В дороге я понемногу стала поправляться и настолько, что мы рискнули, покинув наш поезд в Рязани, переночевать в городе и утром, сев на пароход, проехать по Оке до местечка Гусь-Завод Железный, чтобы погостить немного у матери нашей Танечки — Полины Дмитриевны Остроумовой. Местечко Гусь-Завод Железный нам очень приглянулось. На следующий год мы провели там все лето.

* * *

Из встреч в те годы вспоминаются наши посещения художника К.С. Петрова-Водкина, жившего в те годы в Детском Селе, в здании бывшего Лицея.

Особенно ярко мне запомнился день 14 ноября 1931 года.

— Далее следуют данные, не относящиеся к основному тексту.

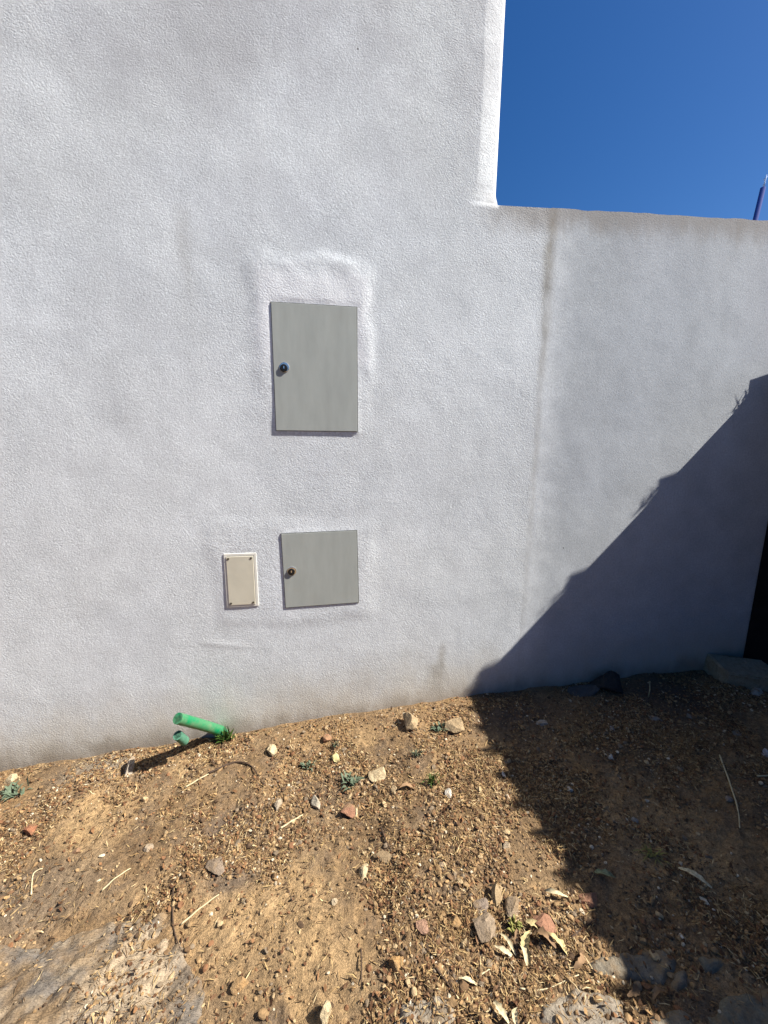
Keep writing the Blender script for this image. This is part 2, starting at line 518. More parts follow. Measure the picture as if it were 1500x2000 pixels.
# x0, x1, z0, z1, wall surface there
DOOR_RECTS = [(-0.240, 0.168, 1.562, 2.158, -0.0042), (-0.226, 0.170, 0.635, 1.052, -0.0035), (-0.522, -0.362, 0.656, 0.946, -0.0025)]

xs = np.unique(np.round(np.concatenate([np.arange(-6, -2.0, .25), np.arange(-2.0, .68, .012), np.arange(.68, XC, .004), [XC],
                                        np.arange(XC+.012, XJ-.006, .012), [XJ]]), 5))
zs = np.unique(np.round(np.concatenate([[-.8, -.5], np.arange(-.3, ZT-.006, .012), [ZT, ZT+.004], np.arange(ZT+.012, 3.9, .012), np.arange(3.9, 6.01, .15)]), 5))
WX, WZ = np.meshgrid(xs, zs, indexing='ij')
WY = wall_relief(WX, WZ)
WY = flat_under_doors(WX, WZ, WY)
# worn, rounded arris of the tall part above the low wall
width = 0.112 + 0.008*fbm(WZ*3, WZ*0+2, 77, 2) + 0.05*(1-sstep(ZT, ZT+0.10, WZ))
t = np.clip((WX-(XC-width))/width, 0, 1)
arr = 0.026*t**1.3
rc = 0.022
u = np.clip(WX-(XC-rc), 0, rc)
arr = arr + rc-np.sqrt(np.maximum(rc*rc-u*u, 0))
WY = WY + arr*np.where(WZ > ZT+.001, 0.25+0.75*sstep(ZT, ZT+0.07, WZ), 0)
WZ2 = WZ + SLOPE*np.maximum(WX-XC, 0)*np.maximum(0, 1-np.abs(WZ-ZT)/0.9)
nx, nz = len(xs), len(zs)
idx = np.arange(nx*nz).reshape(nx, nz)
Fw = grid_faces(nx, nz)
cx = ((WX[:-1, :-1]+WX[1:, 1:])/2).ravel(); cz = ((WZ[:-1, :-1]+WZ[1:, 1:])/2).ravel()
keep = ~((cx > XC) & (cz > ZT))
Fw = Fw[keep]
Vw = np.stack([WX, WY, WZ2], -1).reshape(-1, 3).tolist()
extra = []
def qv(*p):
    Vw.append(list(p)); return len(Vw)-1
jc = int(np.argmin(abs(xs-XC))); kt = int(np.argmin(abs(zs-ZT)))
# side return of the tall part, top ledge of the low part, closing faces behind
ycol = WY[jc, kt+1:]
depth_pts = [0.0, 0.35, 1.5, 6.0]
prev = None
for dpt in depth_pts:
    colv = [qv(XC, (WY[jc, k]+1e-4 if dpt == 0 else 0.06+dpt), WZ2[jc, k]) for k in range(kt, nz)]
    if prev:
        for a in range(len(colv)-1):
            extra.append((prev[a], colv[a], colv[a+1], prev[a+1]))
    prev = colv
led_f = [qv(xs[i], WY[i, kt]+.0004, WZ2[i, kt]-.0003) for i in range(jc, nx)]
led_b = [qv(xs[i], 0.25, WZ2[i, kt]) for i in range(jc, nx)]
for a in range(len(led_f)-1):
    extra.append((led_f[a], led_f[a+1], led_b[a+1], led_b[a]))
b0 = [qv(xs[i], 0.25, -0.8) for i in range(jc, nx)]
for a in range(len(b0)-1):
    extra.append((led_b[a], led_b[a+1], b0[a+1], b0[a]))
t0, t1, t2, t3 = qv(-6, 0.0, 6.0), qv(XC, 0.06, 6.0), qv(XC, 6.06, 6.0), qv(-6, 6.06, 6.0)
extra.append((t0, t1, t2, t3))
e0, e1 = qv(-6, 6.06, -0.8), qv(XC, 6.06, -0.8)
extra.append((t3, t2, e1, e0))
g0 = qv(XC, 0.25, -0.8); g1 = qv(XC, 0.25, ZT); g2 = qv(XC, 6.06, ZT)
extra.append((g0, e1, g2, g1))
l0 = qv(-6, 0, -0.8)
extra.append((l0, t0, t3, e0))
house = empty('house', (-1.0, 0.0, -0.1))
tag(house, 'tall white rendered house wall with a sunlit worn corner against the sky', 'house')
hw = np_obj('wall', np.array(Vw)-np.array([-1.0, 0, -0.1]), np.vstack([Fw, np.array(extra)]), M_HOUSE, house, True)

# garden wall
xs2 = np.unique(np.round(np.concatenate([[XJ+.0002], np.arange(XJ+.010, XJ+.07, .006), np.arange(XJ+.08, 3.0, .014), np.arange(3.0, 8.1, .4)]), 5))
zs2 = zs[zs <= ZT+1e-6]
X2, Z2 = np.meshgrid(xs2, zs2, indexing='ij')
Y2 = wall_relief(X2, Z2)*(1-0.4*sstep(XJ, XJ+.5, X2))
Z2b = Z2 + SLOPE*(np.minimum(X2, 4)-XC)*np.maximum(0, 1-np.abs(Z2-ZT)/0.9)
lip = (Z2 > ZT-0.02)
Z2b = Z2b + np.where((Z2 == ZT) & (X2 > XJ+.001), 0.004*fbm(X2*9, X2*0, 91, 3), 0)
n2x, n2z = len(xs2), len(zs2)
V2 = np.stack([X2, Y2, Z2b], -1).reshape(-1, 3).tolist()
F2 = grid_faces(n2x, n2z).tolist()
id2 = np.arange(n2x*n2z).reshape(n2x, n2z)
bt = []; bb = []; bf = []
for i in range(n2x):
    V2.append([xs2[i], Y2[i, -1]+.0004, Z2b[i, -1]-.0003]); bf.append(len(V2)-1)
    V2.append([xs2[i], 0.25, Z2b[i, -1]-0.004]); bt.append(len(V2)-1)
    V2.append([xs2[i], 0.25, -0.8]); bb.append(len(V2)-1)
for i in range(n2x-1):
    F2.append([bf[i], bf[i+1], bt[i+1], bt[i]])
    F2.append([bt[i], bt[i+1], bb[i+1], bb[i]])
V2 += [[XJ+.0002, 0.02, -0.8], [XJ+.0002, 0.02, ZT]]
F2.append([len(V2)-2, len(V2)-1, bt[0], bb[0]])
gw = empty('garden_wall', (2.0, 0.0, 0.0))
tag(gw, 'lower grey rendered boundary wall with a grimy top edge under the blue sky', 'wall')
np_obj('wall', np.array(V2)-np.array([2.0, 0, 0]), np.array(F2), M_GARDEN, gw, True)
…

В этот день из Москвы приехал Сергей Васильевич, ездивший получать правительственную награду — орден Ленина. Я его встретила на вокзале и уже издали увидела его веселое, оживленное лицо. В этот день мы были приглашены к Петровым-Водкиным, и потому Сергей Васильевич, быстро ознакомившись с текущими делами, уехал со мною в Детское Село.

У Козьмы Сергеевича в этот вечер было очень оживленно. Совершенно неожиданно мы там встретили писателя Андрея Белого и его милейшую жену, Клавдию Николаевну. У меня было такое к ним чувство, как будто мы недавно видались. Наша взаимная симпатия и связь не порвалась за семь лет, как мы жили вместе в Коктебеле. Пребывание их в Пушкине нам было приятно. Борис Николаевич по-прежнему был живой, нервный, вспыльчивый, говорил скороговоркой, не оканчивая фраз. Клавдия Николаевна — тиха и прелестна.

Говорили много о Блоке и Валерии Брюсове. О его спиритизме, оккультных науках, о всяких таких чертовщинах.